I like dragonflies and stuff though. They're cool.
Jaxson Allen
>be me >be 11 >chilling in my room >suddenly 5 craneflies, harvestmen, jinnyspinners whatever you call them jump me >start flying all around me n shit >scared as a mother fucker, came out of nowhere and they were massive and gangly >run out of room >come back with rolled up magazine >beat them all to death
the next morning I found one crawling all fucked up, I beat him to death as well, fuckers.

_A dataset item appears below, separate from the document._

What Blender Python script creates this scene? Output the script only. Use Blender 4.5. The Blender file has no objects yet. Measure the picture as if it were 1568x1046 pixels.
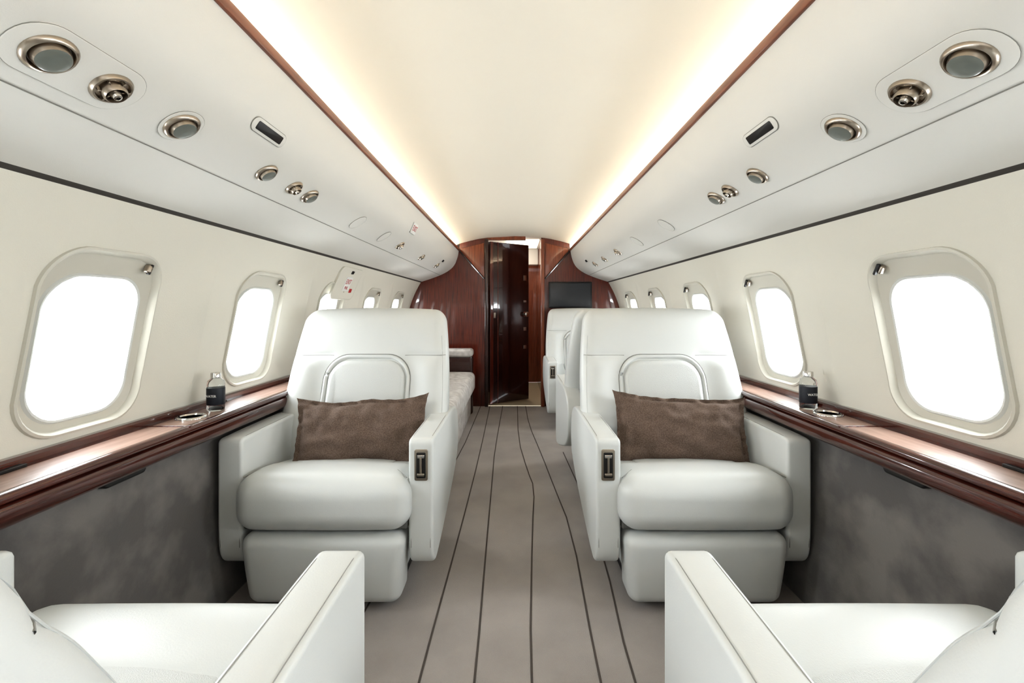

>be me >3rd grade >eating pizza >notice long black and white strip in crust >pull it out >its actually a bug >turns out it's a banded alder borer beetle
also >be me >freshman year >mom told me to pick weeds in the front of the house >almost done picking weeds >little girl rides by on scooter >as she was riding by i see a small brown winged beetle that reminded me of the cicadas from animal crossing >scream like a little girl >little girl looks at me funny just
I trapped a bug that can fly using a cup and just left the cup there for days on end until it died by natural means
Oliver Lopez
could I ask what kind of bug?
Matthew Russell
>be 7-10 years old >walking to nearby store with my mom >see a bunch of kids my age huddled around where a sidewalk meets a wall >look at what they're examining >it's a GIANT fucking moth, nothing like what lives here in southern Ontario, it looked like it was from the Amazon or some shit >about 3 1/2 inches long as I remember it, maybe 2 inches wide, fuzzy and coloured white and grey >poor creature is being poked by six children holding sticks simulteiniously, they weren't stabbing it but it looked injured >mom and I tell them to leave it alone and I carry it to a bush out of sight
It probably died soon after, but at least it died in peace.
Maybe it was one of these, could have gotten blown up here by a storm from the south.
FUUUUUUUUUUUUCK. I'm reading this right after I had to spray my bathroom cuz I saw a big roach while pissing.
As a guy with a huge fucking phobia from roaches, your story is the absolute worst nightmare scenario I could imagine happening on this earth.
Like, I'd throw up so hard I'd probably start vomitting shit.
Jeremiah Hernandez
We got water to wash ourselves instead of toilet paper in where I live. I just sprayed some water on an approaching roach earlier while taking a piss too. Can't imagine what I'd do in your situation
Christian Walker
I was pretty much friend to all bugs as a kid, I'd carry them outside whenever my parents would find them and freak out. I always was fascinated by roaches as a kid, and even now I feel a sort of kinship with them.
Angel Green
I appoint you to protect this whole thread from insects and co.